##### Data in this exercise
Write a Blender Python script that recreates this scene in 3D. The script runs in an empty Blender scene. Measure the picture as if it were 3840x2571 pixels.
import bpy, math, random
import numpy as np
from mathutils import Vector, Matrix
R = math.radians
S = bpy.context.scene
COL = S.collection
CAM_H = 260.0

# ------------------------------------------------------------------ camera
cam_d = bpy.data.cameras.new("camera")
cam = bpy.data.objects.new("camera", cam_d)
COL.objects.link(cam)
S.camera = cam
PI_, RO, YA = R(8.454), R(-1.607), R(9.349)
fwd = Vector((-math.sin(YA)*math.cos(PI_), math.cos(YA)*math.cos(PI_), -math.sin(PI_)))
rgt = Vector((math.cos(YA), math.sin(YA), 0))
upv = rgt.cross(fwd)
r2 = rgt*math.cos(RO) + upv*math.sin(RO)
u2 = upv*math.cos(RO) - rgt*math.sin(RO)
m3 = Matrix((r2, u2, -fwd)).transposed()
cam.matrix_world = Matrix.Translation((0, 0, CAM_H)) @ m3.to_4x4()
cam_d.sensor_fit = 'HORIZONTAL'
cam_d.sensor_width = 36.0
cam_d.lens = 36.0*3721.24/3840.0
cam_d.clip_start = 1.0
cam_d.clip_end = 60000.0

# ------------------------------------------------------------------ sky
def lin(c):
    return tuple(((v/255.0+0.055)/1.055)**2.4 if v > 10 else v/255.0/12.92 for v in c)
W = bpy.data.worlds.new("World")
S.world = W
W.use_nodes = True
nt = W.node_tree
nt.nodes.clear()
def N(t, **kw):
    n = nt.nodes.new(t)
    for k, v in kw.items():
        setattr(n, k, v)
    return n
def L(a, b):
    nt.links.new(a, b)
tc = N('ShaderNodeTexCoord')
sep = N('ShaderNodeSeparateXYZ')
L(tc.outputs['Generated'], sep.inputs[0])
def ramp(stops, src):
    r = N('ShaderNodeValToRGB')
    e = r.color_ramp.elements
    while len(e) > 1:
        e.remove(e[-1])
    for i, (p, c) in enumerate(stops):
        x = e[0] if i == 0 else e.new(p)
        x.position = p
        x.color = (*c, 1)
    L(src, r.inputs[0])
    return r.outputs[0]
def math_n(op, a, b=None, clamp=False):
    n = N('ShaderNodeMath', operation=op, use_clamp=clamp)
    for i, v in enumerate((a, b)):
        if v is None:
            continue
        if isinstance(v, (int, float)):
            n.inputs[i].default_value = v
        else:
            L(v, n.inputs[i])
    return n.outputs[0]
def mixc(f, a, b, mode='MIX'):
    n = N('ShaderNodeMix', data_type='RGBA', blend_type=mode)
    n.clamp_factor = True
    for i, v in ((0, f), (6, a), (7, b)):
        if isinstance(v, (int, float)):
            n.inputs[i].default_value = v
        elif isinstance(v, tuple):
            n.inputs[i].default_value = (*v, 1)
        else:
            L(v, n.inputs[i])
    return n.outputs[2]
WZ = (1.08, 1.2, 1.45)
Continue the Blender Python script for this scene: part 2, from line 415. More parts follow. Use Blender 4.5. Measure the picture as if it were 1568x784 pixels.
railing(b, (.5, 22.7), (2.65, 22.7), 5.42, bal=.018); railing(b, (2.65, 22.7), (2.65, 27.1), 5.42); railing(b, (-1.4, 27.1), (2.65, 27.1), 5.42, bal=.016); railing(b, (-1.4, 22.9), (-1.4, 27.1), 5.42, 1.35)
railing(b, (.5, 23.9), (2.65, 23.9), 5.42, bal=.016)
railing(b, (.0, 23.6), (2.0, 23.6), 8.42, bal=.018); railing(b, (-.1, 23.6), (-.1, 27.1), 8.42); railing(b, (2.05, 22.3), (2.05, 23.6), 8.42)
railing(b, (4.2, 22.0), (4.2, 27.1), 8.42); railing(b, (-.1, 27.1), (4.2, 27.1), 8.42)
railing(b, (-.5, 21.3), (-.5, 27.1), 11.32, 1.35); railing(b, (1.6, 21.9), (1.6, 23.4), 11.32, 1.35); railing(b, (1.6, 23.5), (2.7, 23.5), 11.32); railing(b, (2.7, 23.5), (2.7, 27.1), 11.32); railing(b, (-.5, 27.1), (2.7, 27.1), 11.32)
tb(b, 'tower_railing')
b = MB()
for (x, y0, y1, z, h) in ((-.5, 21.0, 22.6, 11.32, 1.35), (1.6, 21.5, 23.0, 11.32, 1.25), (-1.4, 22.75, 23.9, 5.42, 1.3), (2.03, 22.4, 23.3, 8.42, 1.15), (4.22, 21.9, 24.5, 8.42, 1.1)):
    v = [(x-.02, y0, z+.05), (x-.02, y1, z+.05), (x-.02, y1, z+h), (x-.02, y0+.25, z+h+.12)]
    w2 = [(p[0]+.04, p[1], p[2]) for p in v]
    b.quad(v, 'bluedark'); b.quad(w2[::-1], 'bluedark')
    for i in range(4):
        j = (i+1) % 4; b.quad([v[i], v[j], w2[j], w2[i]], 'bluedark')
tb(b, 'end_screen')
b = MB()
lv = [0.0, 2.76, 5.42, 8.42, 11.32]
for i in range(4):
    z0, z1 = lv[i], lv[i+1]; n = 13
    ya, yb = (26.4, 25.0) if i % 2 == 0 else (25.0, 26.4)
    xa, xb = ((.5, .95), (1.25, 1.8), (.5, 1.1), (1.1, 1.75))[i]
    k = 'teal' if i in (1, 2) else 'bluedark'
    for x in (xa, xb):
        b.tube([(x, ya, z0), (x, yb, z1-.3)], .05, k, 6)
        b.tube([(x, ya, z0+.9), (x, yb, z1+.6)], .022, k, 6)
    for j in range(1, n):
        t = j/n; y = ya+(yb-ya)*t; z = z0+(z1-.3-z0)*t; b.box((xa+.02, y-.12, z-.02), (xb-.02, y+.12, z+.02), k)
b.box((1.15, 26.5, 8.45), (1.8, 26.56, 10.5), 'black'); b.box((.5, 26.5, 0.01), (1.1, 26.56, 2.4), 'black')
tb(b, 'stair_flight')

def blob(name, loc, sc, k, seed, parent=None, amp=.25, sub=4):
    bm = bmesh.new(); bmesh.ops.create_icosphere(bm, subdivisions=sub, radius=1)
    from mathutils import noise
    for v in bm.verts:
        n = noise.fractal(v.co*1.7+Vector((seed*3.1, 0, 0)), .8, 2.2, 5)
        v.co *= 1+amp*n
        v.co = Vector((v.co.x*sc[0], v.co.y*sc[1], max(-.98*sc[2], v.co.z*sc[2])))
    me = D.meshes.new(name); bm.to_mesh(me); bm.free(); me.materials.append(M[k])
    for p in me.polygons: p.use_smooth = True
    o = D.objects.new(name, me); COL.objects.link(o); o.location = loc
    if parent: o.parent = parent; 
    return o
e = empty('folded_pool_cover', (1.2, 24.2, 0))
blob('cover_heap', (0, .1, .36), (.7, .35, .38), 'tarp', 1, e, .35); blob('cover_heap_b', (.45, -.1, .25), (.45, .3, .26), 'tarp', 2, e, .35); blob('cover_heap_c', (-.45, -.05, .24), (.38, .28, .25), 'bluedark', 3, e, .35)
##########
__What is required__
Make an exact copy of the records.

__Completed task__
Write a Blender Python script that recreates this scene in 3D. The script runs in an empty Blender scene. Measure the picture as if it were 3840x2571 pixels.
import bpy, math, random
import numpy as np
from mathutils import Vector, Matrix
R = math.radians
S = bpy.context.scene
COL = S.collection
CAM_H = 260.0

# ------------------------------------------------------------------ camera
cam_d = bpy.data.cameras.new("camera")
cam = bpy.data.objects.new("camera", cam_d)
COL.objects.link(cam)
S.camera = cam
PI_, RO, YA = R(8.454), R(-1.607), R(9.349)
fwd = Vector((-math.sin(YA)*math.cos(PI_), math.cos(YA)*math.cos(PI_), -math.sin(PI_)))
rgt = Vector((math.cos(YA), math.sin(YA), 0))
upv = rgt.cross(fwd)
r2 = rgt*math.cos(RO) + upv*math.sin(RO)
u2 = upv*math.cos(RO) - rgt*math.sin(RO)
m3 = Matrix((r2, u2, -fwd)).transposed()
cam.matrix_world = Matrix.Translation((0, 0, CAM_H)) @ m3.to_4x4()
cam_d.sensor_fit = 'HORIZONTAL'
cam_d.sensor_width = 36.0
cam_d.lens = 36.0*3721.24/3840.0
cam_d.clip_start = 1.0
cam_d.clip_end = 60000.0

# ------------------------------------------------------------------ sky
def lin(c):
    return tuple(((v/255.0+0.055)/1.055)**2.4 if v > 10 else v/255.0/12.92 for v in c)
W = bpy.data.worlds.new("World")
S.world = W
W.use_nodes = True
nt = W.node_tree
nt.nodes.clear()
def N(t, **kw):
    n = nt.nodes.new(t)
    for k, v in kw.items():
        setattr(n, k, v)
    return n
def L(a, b):
    nt.links.new(a, b)
tc = N('ShaderNodeTexCoord')
sep = N('ShaderNodeSeparateXYZ')
L(tc.outputs['Generated'], sep.inputs[0])
def ramp(stops, src):
    r = N('ShaderNodeValToRGB')
    e = r.color_ramp.elements
    while len(e) > 1:
        e.remove(e[-1])
    for i, (p, c) in enumerate(stops):
        x = e[0] if i == 0 else e.new(p)
        x.position = p
        x.color = (*c, 1)
    L(src, r.inputs[0])
    return r.outputs[0]
def math_n(op, a, b=None, clamp=False):
    n = N('ShaderNodeMath', operation=op, use_clamp=clamp)
    for i, v in enumerate((a, b)):
        if v is None:
            continue
        if isinstance(v, (int, float)):
            n.inputs[i].default_value = v
        else:
            L(v, n.inputs[i])
    return n.outputs[0]
def mixc(f, a, b, mode='MIX'):
    n = N('ShaderNodeMix', data_type='RGBA', blend_type=mode)
    n.clamp_factor = True
    for i, v in ((0, f), (6, a), (7, b)):
        if isinstance(v, (int, float)):
            n.inputs[i].default_value = v
        elif isinstance(v, tuple):
            n.inputs[i].default_value = (*v, 1)
        else:
            L(v, n.inputs[i])
    return n.outputs[2]
WZ = (1.08, 1.2, 1.45)
Continue the Blender Python script for this scene: part 2, from line 415. More parts follow. Use Blender 4.5. Measure the picture as if it were 1568x784 pixels.
railing(b, (.5, 22.7), (2.65, 22.7), 5.42, bal=.018); railing(b, (2.65, 22.7), (2.65, 27.1), 5.42); railing(b, (-1.4, 27.1), (2.65, 27.1), 5.42, bal=.016); railing(b, (-1.4, 22.9), (-1.4, 27.1), 5.42, 1.35)
railing(b, (.5, 23.9), (2.65, 23.9), 5.42, bal=.016)
railing(b, (.0, 23.6), (2.0, 23.6), 8.42, bal=.018); railing(b, (-.1, 23.6), (-.1, 27.1), 8.42); railing(b, (2.05, 22.3), (2.05, 23.6), 8.42)
railing(b, (4.2, 22.0), (4.2, 27.1), 8.42); railing(b, (-.1, 27.1), (4.2, 27.1), 8.42)
railing(b, (-.5, 21.3), (-.5, 27.1), 11.32, 1.35); railing(b, (1.6, 21.9), (1.6, 23.4), 11.32, 1.35); railing(b, (1.6, 23.5), (2.7, 23.5), 11.32); railing(b, (2.7, 23.5), (2.7, 27.1), 11.32); railing(b, (-.5, 27.1), (2.7, 27.1), 11.32)
tb(b, 'tower_railing')
b = MB()
for (x, y0, y1, z, h) in ((-.5, 21.0, 22.6, 11.32, 1.35), (1.6, 21.5, 23.0, 11.32, 1.25), (-1.4, 22.75, 23.9, 5.42, 1.3), (2.03, 22.4, 23.3, 8.42, 1.15), (4.22, 21.9, 24.5, 8.42, 1.1)):
    v = [(x-.02, y0, z+.05), (x-.02, y1, z+.05), (x-.02, y1, z+h), (x-.02, y0+.25, z+h+.12)]
    w2 = [(p[0]+.04, p[1], p[2]) for p in v]
    b.quad(v, 'bluedark'); b.quad(w2[::-1], 'bluedark')
    for i in range(4):
        j = (i+1) % 4; b.quad([v[i], v[j], w2[j], w2[i]], 'bluedark')
tb(b, 'end_screen')
b = MB()
lv = [0.0, 2.76, 5.42, 8.42, 11.32]
for i in range(4):
    z0, z1 = lv[i], lv[i+1]; n = 13
    ya, yb = (26.4, 25.0) if i % 2 == 0 else (25.0, 26.4)
    xa, xb = ((.5, .95), (1.25, 1.8), (.5, 1.1), (1.1, 1.75))[i]
    k = 'teal' if i in (1, 2) else 'bluedark'
    for x in (xa, xb):
        b.tube([(x, ya, z0), (x, yb, z1-.3)], .05, k, 6)
        b.tube([(x, ya, z0+.9), (x, yb, z1+.6)], .022, k, 6)
    for j in range(1, n):
        t = j/n; y = ya+(yb-ya)*t; z = z0+(z1-.3-z0)*t; b.box((xa+.02, y-.12, z-.02), (xb-.02, y+.12, z+.02), k)
b.box((1.15, 26.5, 8.45), (1.8, 26.56, 10.5), 'black'); b.box((.5, 26.5, 0.01), (1.1, 26.56, 2.4), 'black')
tb(b, 'stair_flight')

def blob(name, loc, sc, k, seed, parent=None, amp=.25, sub=4):
    bm = bmesh.new(); bmesh.ops.create_icosphere(bm, subdivisions=sub, radius=1)
    from mathutils import noise
    for v in bm.verts:
        n = noise.fractal(v.co*1.7+Vector((seed*3.1, 0, 0)), .8, 2.2, 5)
        v.co *= 1+amp*n
        v.co = Vector((v.co.x*sc[0], v.co.y*sc[1], max(-.98*sc[2], v.co.z*sc[2])))
    me = D.meshes.new(name); bm.to_mesh(me); bm.free(); me.materials.append(M[k])
    for p in me.polygons: p.use_smooth = True
    o = D.objects.new(name, me); COL.objects.link(o); o.location = loc
    if parent: o.parent = parent; 
    return o
e = empty('folded_pool_cover', (1.2, 24.2, 0))
blob('cover_heap', (0, .1, .36), (.7, .35, .38), 'tarp', 1, e, .35); blob('cover_heap_b', (.45, -.1, .25), (.45, .3, .26), 'tarp', 2, e, .35); blob('cover_heap_c', (-.45, -.05, .24), (.38, .28, .25), 'bluedark', 3, e, .35)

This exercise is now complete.